The way she decided to perpetuate his memory and appease her sadness made people gasp with wonder. She built for him the most splendid tomb ever conceived. King Mausolus, the husband of Artemisia, ruled a province of the great Persian empire called Caria. A modern Turkish port, Budrum, marks the site of the King's capital, Halicarnassus.

When, in 353 BC, Mausolus departed from the world to dwell with his gods forever, Artemisia sent to Greece for the best artists and designers. There was Scopas, greatest sculptor of the century, renowned for his gift of expressing passionate emotion and vitality in stone; Satyros and Pythios the architects; and Timeotheos, Bryaxis and Leochares, a trio of sculptors second only to Scopas.

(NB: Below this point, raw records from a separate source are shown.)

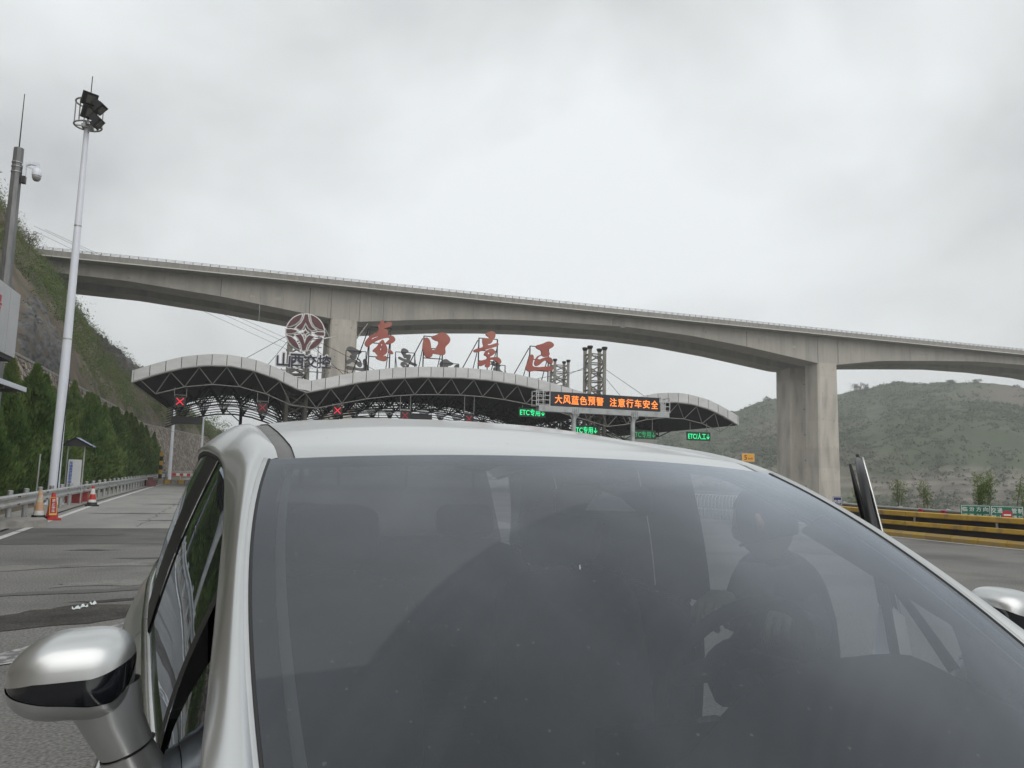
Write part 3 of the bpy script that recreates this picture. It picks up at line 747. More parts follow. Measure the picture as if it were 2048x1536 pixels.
cable((31.2, 66.2, 11.9), (36.0, 66.6, roof_z(36.0)), tR); cable((31.2, 66.2, 11.2), (33.6, 66.6, roof_z(33.6)), tR)
cable((29.4, 66.2, 11.8), (24.6, 66.6, roof_z(24.6)), tR); cable((29.4, 66.2, 11.6), (22.5, 66.6, roof_z(22.5)), tR)
cable((37.2, 89.5, 13.0), (41.0, 87, roof_z(41)), tM)

# ================================================================== rooftop letters
M['red_sign'] = mat('red_letter_sheet', (.31, .078, .060), .55, .0, col2=(.36, .098, .075), nscale=.6, col3=(.38, .135, .095), n3=.6)
M['maroon'] = mat('maroon_sheet', (.085, .022, .026), .45, col2=(.105, .03, .032), nscale=1.2)
M['pale_trim'] = mat('pale_trim', (.74, .73, .74), .5)
M['navy'] = mat('navy_sheet', (.008, .012, .035), .45)
M['mesh_grey'] = mat('weathered_sheet', (.085, .087, .088), .6, .3, col2=(.15, .15, .148), nscale=1.4)
Z7 = lambda p: (700+p[0]/9.309, 620+p[1]/9.309)
Z8 = lambda p: (920+p[0]/9.309, 640+p[1]/9.309)
G = {}
G['pot'] = (Z7, [[[(495, 300), (545, 265), (580, 195), (605, 184), (628, 190), (628, 262), (700, 225), (765, 226), (784, 262), (760, 305), (690, 335), (605, 347), (690, 362), (712, 405), (700, 452), (690, 468), (790, 478), (832, 512), (847, 570), (800, 615), (720, 640), (655, 625), (690, 580), (740, 540), (725, 512), (650, 522), (560, 550), (470, 590), (390, 640), (350, 685), (305, 692), (263, 630), (300, 560), (360, 490), (430, 450), (515, 415), (540, 335)], [(395, 545), (440, 512), (525, 488), (530, 496), (450, 522), (408, 550)]],
                [[(590, 555), (620, 555), (640, 600), (680, 670), (700, 740), (690, 800), (640, 845), (600, 872), (660, 850), (682, 870), (680, 950), (620, 957), (540, 935), (480, 905), (475, 862), (530, 838), (490, 830), (470, 785), (425, 780), (418, 745), (470, 705), (510, 660), (540, 610)], [(572, 662), (590, 625), (603, 625), (595, 665)], [(560, 758), (565, 720), (585, 705), (580, 740)]],
                [[(720, 745), (745, 738), (772, 760), (807, 800), (800, 828), (740, 815), (712, 775)]]])
G['mouth'] = (Z7, [[[(1510, 490), (1600, 470), (1680, 418), (1740, 420), (1800, 450), (1852, 510), (1870, 560), (1845, 620), (1780, 680), (1765, 720), (1780, 790), (1760, 838), (1700, 842), (1620, 825), (1532, 808), (1535, 850), (1500, 888), (1440, 892), (1390, 860), (1350, 740), (1348, 640), (1375, 540), (1400, 508), (1450, 520), (1490, 570), (1505, 650), (1510, 742), (1590, 740), (1605, 690), (1640, 640), (1650, 585), (1580, 570), (1520, 530)]]])
G['view'] = (Z8, [[[(470, 260), (530, 220), (600, 203), (645, 225), (660, 290), (640, 350), (610, 370), (600, 410), (560, 450), (510, 440), (515, 470), (560, 468), (640, 440), (700, 423), (720, 455), (700, 487), (640, 507), (560, 527), (440, 567), (300, 607), (255, 597), (248, 565), (275, 545), (340, 530), (440, 498), (418, 430), (413, 350), (445, 333), (520, 352), (555, 335), (490, 295)]],
                 [[(560, 530), (600, 535), (640, 560), (657, 610), (620, 652), (560, 682), (548, 702), (640, 690), (710, 695), (757, 735), (770, 790), (740, 827), (690, 800), (640, 745), (565, 735), (555, 780), (562, 830), (540, 882), (500, 887), (455, 857), (490, 800), (440, 845), (370, 864), (323, 815), (340, 770), (420, 750), (500, 725), (500, 680), (450, 664), (443, 620), (490, 570)], [(510, 640), (520, 610), (548, 600), (555, 615), (535, 640)]]])
G['area'] = (Z8, [[[(1408, 472), (1500, 455), (1580, 420), (1630, 398), (1700, 408), (1750, 460), (1735, 500), (1680, 532), (1630, 560), (1620, 590), (1660, 600), (1667, 640), (1640, 682), (1570, 692), (1508, 660), (1515, 570), (1450, 545), (1410, 515)]],
                 [[(1300, 660), (1330, 638), (1365, 660), (1372, 720), (1345, 800), (1345, 868), (1450, 880), (1560, 870), (1700, 860), (1727, 880), (1724, 947), (1640, 952), (1500, 937), (1380, 947), (1270, 970), (1213, 900), (1225, 860), (1265, 790), (1275, 700)]],
                 [[(1385, 780), (1420, 690), (1480, 648), (1522, 655), (1440, 705), (1440, 760), (1540, 705), (1640, 688), (1700, 708), (1732, 770), (1700, 832), (1640, 800), (1600, 750), (1540, 770), (1460, 852), (1410, 862), (1378, 820)]]])
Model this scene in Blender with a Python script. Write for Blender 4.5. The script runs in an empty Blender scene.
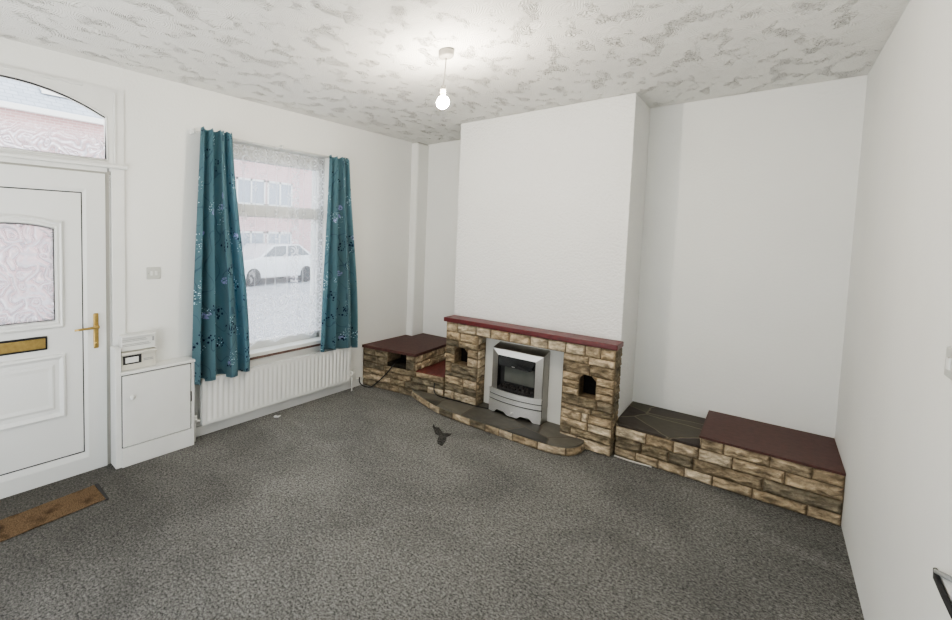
import bpy, bmesh, math, random
from mathutils import Vector, Matrix, noise
random.seed(7)
scn = bpy.context.scene
COL = scn.collection
PI = math.pi

# ------------------------------------------------------------------ room dimensions (metres)
H = 2.825                       # ceiling height
BL, BR = 2.842, 2.729           # back of left / right alcove
XL, XR, B = 0.8645, 2.321, 2.160  # chimney breast
W = 3.4976                      # right wall
F = 1.989                       # face of the stone surround
YB = 2.058                      # face of the right-hand stone bench
SK = math.atan(0.0395)          # the window wall is not quite square to the rest
Y0 = -2.9

# ------------------------------------------------------------------ mesh builder
class MB:
    def __init__(s):
        s.v = []; s.f = []; s.uv = {}; s.col = {}; s.mi = []; s.smooth = []
    def add(s, vs, fs, uvs=None, cols=None, smooth=False, m=0):
        b = len(s.v)
        s.v += [tuple(p) for p in vs]
        for f in fs:
            s.f.append(tuple(b + i for i in f)); s.mi.append(m); s.smooth.append(smooth)
        if uvs:
            for i, q in enumerate(uvs): s.uv[b + i] = q
        if cols:
            for i, q in enumerate(cols): s.col[b + i] = q
        return s
    def box(s, x0, x1, y0, y1, z0, z1, bev=0.0, seg=2, col=None, m=0):
        bm = bmesh.new()
        bmesh.ops.create_cube(bm, size=1)
        for v in bm.verts:
            v.co = Vector(((x0 + x1) / 2 + v.co.x * (x1 - x0), (y0 + y1) / 2 + v.co.y * (y1 - y0), (z0 + z1) / 2 + v.co.z * (z1 - z0)))
        if bev: bmesh.ops.bevel(bm, geom=bm.edges[:], offset=bev, segments=seg, affect='EDGES', profile=0.5)
        return s.bm(bm, col=col, m=m)
    def bm(s, bm, smooth=False, col=None, m=0, T=None):
        bm.verts.index_update()
        vs = [(T(v.co) if T else v.co.copy()) for v in bm.verts]
        s.add(vs, [[v.index for v in f.verts] for f in bm.faces], cols=[col] * len(vs) if col else None, smooth=smooth, m=m)
        bm.free(); return s
    def prism(s, pts, z0, z1, T=lambda p: p, bev=0.0, col=None, m=0):
        """polygon pts (x,y) extruded z0..z1"""
        bm = bmesh.new()
        lo = [bm.verts.new((p[0], p[1], z0)) for p in pts]
        f = bm.faces.new(lo)
        r = bmesh.ops.extrude_face_region(bm, geom=[f])
        for e in r['geom']:
            if isinstance(e, bmesh.types.BMVert): e.co.z = z1
        bmesh.ops.recalc_face_normals(bm, faces=bm.faces[:])
        if bev: bmesh.ops.bevel(bm, geom=bm.edges[:], offset=bev, segments=2, affect='EDGES', profile=0.5)
        return s.bm(bm, T=T, col=col, m=m)
    def tube(s, pts, r, n=10, caps=True, m=0):
        pts = [Vector(p) for p in pts]
        rs = r if isinstance(r, (list, tuple)) else [r] * len(pts)
        vs = []; fs = []
        t0 = (pts[1] - pts[0]).normalized()
        a = Vector((0, 0, 1)) if abs(t0.z) < 0.9 else Vector((1, 0, 0))
        nrm = t0.cross(a).normalized()
        for i, p in enumerate(pts):
            t = (pts[min(i + 1, len(pts) - 1)] - pts[max(i - 1, 0)]).normalized()
            nrm = (nrm - t * nrm.dot(t)).normalized(); bn = t.cross(nrm)
            for k in range(n):
                q = 2 * PI * k / n
                vs.append(p + (nrm * math.cos(q) + bn * math.sin(q)) * rs[i])
        for i in range(len(pts) - 1):
            for k in range(n):
                fs.append((i * n + k, i * n + (k + 1) % n, (i + 1) * n + (k + 1) % n, (i + 1) * n + k))
        if caps:
            fs.append(tuple(range(n))[::-1]); fs.append(tuple(range((len(pts) - 1) * n, len(pts) * n)))
        return s.add(vs, fs, smooth=True, m=m)
    def lathe(s, prof, c, n=28, axis='z', m=0):
        """prof: list of (r, h) round an axis through c"""
        vs = []; fs = []
        for r, h in prof:
            for k in range(n):
                q = 2 * PI * k / n; a, b = r * math.cos(q), r * math.sin(q)
                if axis == 'z': vs.append((c[0] + a, c[1] + b, c[2] + h))
                elif axis == 'x': vs.append((c[0] + h, c[1] + a, c[2] + b))
                else: vs.append((c[0] + a, c[1] + h, c[2] + b))
        for i in range(len(prof) - 1):
            for k in range(n):
                fs.append((i * n + k, i * n + (k + 1) % n, (i + 1) * n + (k + 1) % n, (i + 1) * n + k))
        if prof[0][0] > 1e-5: fs.append(tuple(range(n))[::-1])
        if prof[-1][0] > 1e-5: fs.append(tuple(range((len(prof) - 1) * n, len(prof) * n)))
        return s.add(vs, fs, smooth=True, m=m)
    def grid(s, fn, na, nb, uvfn=None, smooth=True, m=0, colfn=None):
        vs = []; uvs = [] if uvfn else None; cols = [] if colfn else None
        for j in range(nb + 1):
            for i in range(na + 1):
                a, b = i / na, j / nb
                vs.append(fn(a, b))
                if uvfn: uvs.append(uvfn(a, b))
                if colfn: cols.append(colfn(a, b))
        fs = [(j * (na + 1) + i, j * (na + 1) + i + 1, (j + 1) * (na + 1) + i + 1, (j + 1) * (na + 1) + i) for j in range(nb) for i in range(na)]
        return s.add(vs, fs, uvs, cols, smooth, m)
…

These and other great talents set to work at Artemisia's bequest. But, before they had nearly finished, the Queen died. The artists decided they would complete the tomb for their own fame and as a record of their skill. When they had finished, the tomb was considered one of the Seven Wonders of the World. It was called, after King Mausolus, the Mausoleum.

It was, we know, a rectangle, with bands of sculpture around all four sides. There was a colonnade of 36 marble columns supporting a pyramid of 24 steps and on top of the pyramid was a horse drawn chariot. Probably the draped statues of Mausolus and his wife stood in the chariot the crowning glory of the Mausoleum. All this soared to a height of 43 metres, and somehow the Greek artists had contrived to make it seem that the massive pyramid, held up by the slender colonnade, was virtually floating in mid-air.

Sadly, this didn't seem to impress the Knights of St John, who early in the fifteenth century moved into Halicarnassus, and were probably responsible for stripping the Mausoleum in order to build their castle. Only a few fragments of the Mausoleum were preserved. Ironically though, the grief stricken Queen Artemisia, who wished to preserve her husband's name for all time, succeeded in a way she could never have imagined, for the word 'mausoleum' is now used for any ornate tomb.